河川堤防設計
1.どんな仕事
近年多発している集中豪雨や地震から河川堤防を防護するため、耐浸透、耐侵食、耐震に対する補強や設計を行うものです。
ここでは特に「浸透対策設計」について紹介します。
■耐浸透 | 河川水位の上昇や降雨の影響により、堤防内部の浸透水位が高くなり、堤防のすべり破壊や、堤内地で漏水が生じたりします。これを防ぐため、堤体内の水を速やかに排水するためのドレーン工や法面の遮水などの対策を行います。 |
■耐侵食 | 激しい川の流れにより、堤防の表法面の土が削り取られることにより、堤防が危険な状態になります。これを防ぐために護岸工や根固工などの対策を行います。 |
■耐震 | 地震により生じる堤防の変形や液状化などにより、堤防機能が失われることがあります。これを防ぐために鋼矢板や地盤改良などの対策を行います。 |
2.仕事の流れ
1)設計計画
業務の実施方針、工程、実施体制等の計画を行います。
工程計画:工期内に業務を遂行するための工程を計画する
実施体制:業務を実施する担当者とその役割を決定する
図 業務の実施フロー
2)現地踏査
現地踏査を行い、河道状況、堤防やその他附帯構造物の状況、周辺の土地利用状況等を整理し、検討の基礎資料とします。
写真1 河道状況
写真2 法留擁壁
(目地ズレあり、堤脚水路なし)
写真3 土地利用状況(公園)
3)解析条件の設定
■外力の設定
浸透流解析では降雨と河川水位を外力として設定し、堤防の安全性を評価します。
■土質条件
ボーリング等の現地調査結果を用いて想定地質断面図を作成し、土質定数(単位体積重量、粘着力、内部摩擦角)の設定を行います。
■地質断面図メッシュ図の作成
4)浸透流解析
■安定計算結果図(すべり破壊)
5)対策工設計
■対策工法の検討
経済性や施工性、景観性等を踏まえて対策工法を比較し、現地にあった最適な工法を選定します。
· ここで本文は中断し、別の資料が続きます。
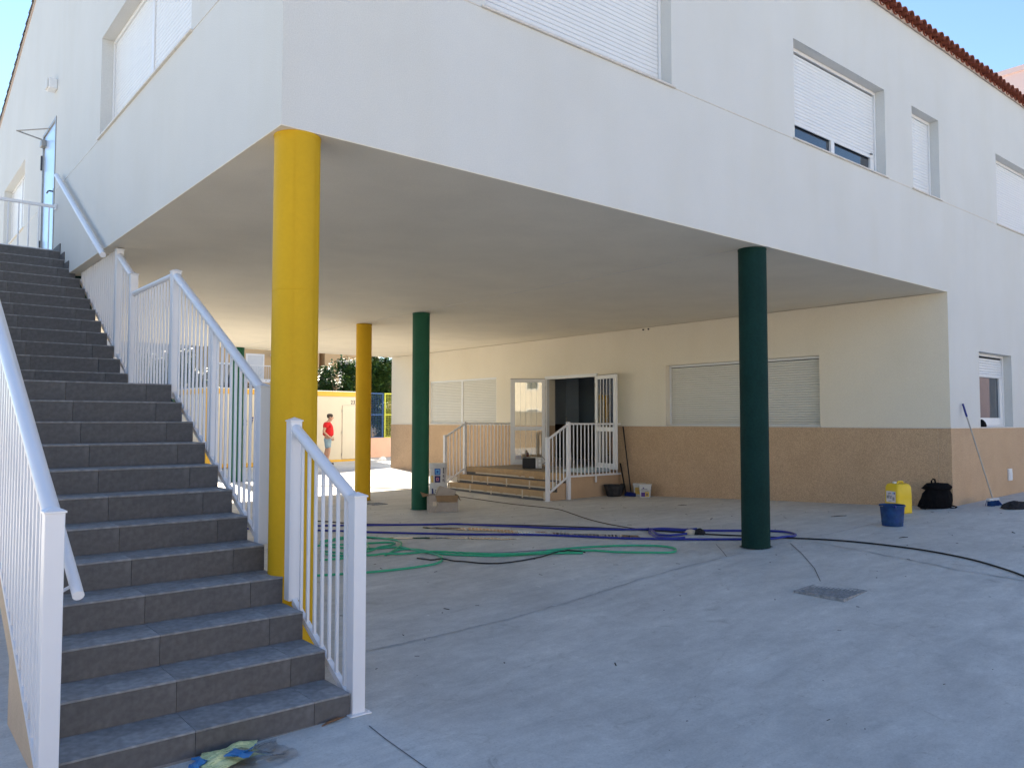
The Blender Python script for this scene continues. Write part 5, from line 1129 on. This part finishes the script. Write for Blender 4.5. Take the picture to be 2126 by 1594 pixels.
def tree(name, label, x, y, cz, rx, ry, rz, n, seed, group=None, light=.25):
    g = G(x, y); t = thing(name, label, 'tree', (x, y, g), group=group); rn = random.Random(seed)
    q = MB(); q.sm = True; q.tube([(0, 0, -.1), (.04, .02, (cz-g)*.45), (0, .05, cz-g)], [.10, .075, .04], 8)
    for k in range(7):
        a = k*.9+.4; h = (cz-g)*rn.uniform(.45, .85); q.tube([(.02, .02, h), (rx*.4*math.cos(a), ry*.4*math.sin(a), h+.35), (rx*.75*math.cos(a), ry*.75*math.sin(a), h+.6+rn.uniform(0, .5))], [.04, .025, .01], 5)
    part('trunk', q, bark_m, t); part('crown', leafy(leaf_m, 0, 0, cz-g, rx, ry, rz, n, seed), leaf_m, t); part('crown_tips', leafy(leafl_m, 0, 0, cz-g+.12, rx, ry, rz, int(n*light), seed), leafl_m, t)
tree('broadleaf_tree', 'bushy tree with drooping leaves left of the orange yellow column above the container', 14.1, 26.6, 1.25, 1.15, 1.0, 1.35, 7500, 5, 'trees beyond the container')
tree('broadleaf_tree', 'pale green tree right of the orange yellow column above the blue mesh fence', 16.5, 27.2, 1.2, 1.1, 1.0, 1.7, 8000, 6, 'trees beyond the container', light=.8)
tree('broadleaf_tree', 'dark dense tree seen between the stair balusters left of the container', 7.6, 28.0, .8, 1.5, 1.0, 1.9, 10000, 8, 'trees beyond the container', light=.15)
for i_, (x_, lb) in enumerate(((15.4, 'dark shrub directly behind the blue mesh fence panel'), (17.2, 'dark shrub behind the yellow-green mesh fence strip'), (9.6, 'round rusty brown shrub top above the container'))):
    t = thing('garden_shrub', lb, 'shrub', (x_, 24.4 if i_ < 2 else 25.6, G(x_, 24.4)), group='garden shrubs behind the fence'); zc_ = .9 if i_ < 2 else 1.9
    part('foliage', leafy(leaf_m, 0, 0, zc_, 1.1 if i_ < 2 else 1.0, .5, 1.3 if i_ < 2 else 1.0, 6000, 30+i_, .14), leaf_m if i_ < 2 else bark_m, t); q = MB(); q.tube([(0, 0, -.1), (0, 0, zc_)], [.05, .02], 6); part('stem', q, bark_m, t)
print('objects', len(bpy.data.objects))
以下の例では、適用可能な工法3案を比較し、ドレーン工法を採用することとしました。
■配置検討
官民境界や周辺施設などに留意して平面的な配置検討を行います。
以下の例では、既設擁壁の位置と高さを考慮して、配置検討を行いました。
■構造検討
採用した対策工(ドレーン工)の形状や水路等の構造について検討します。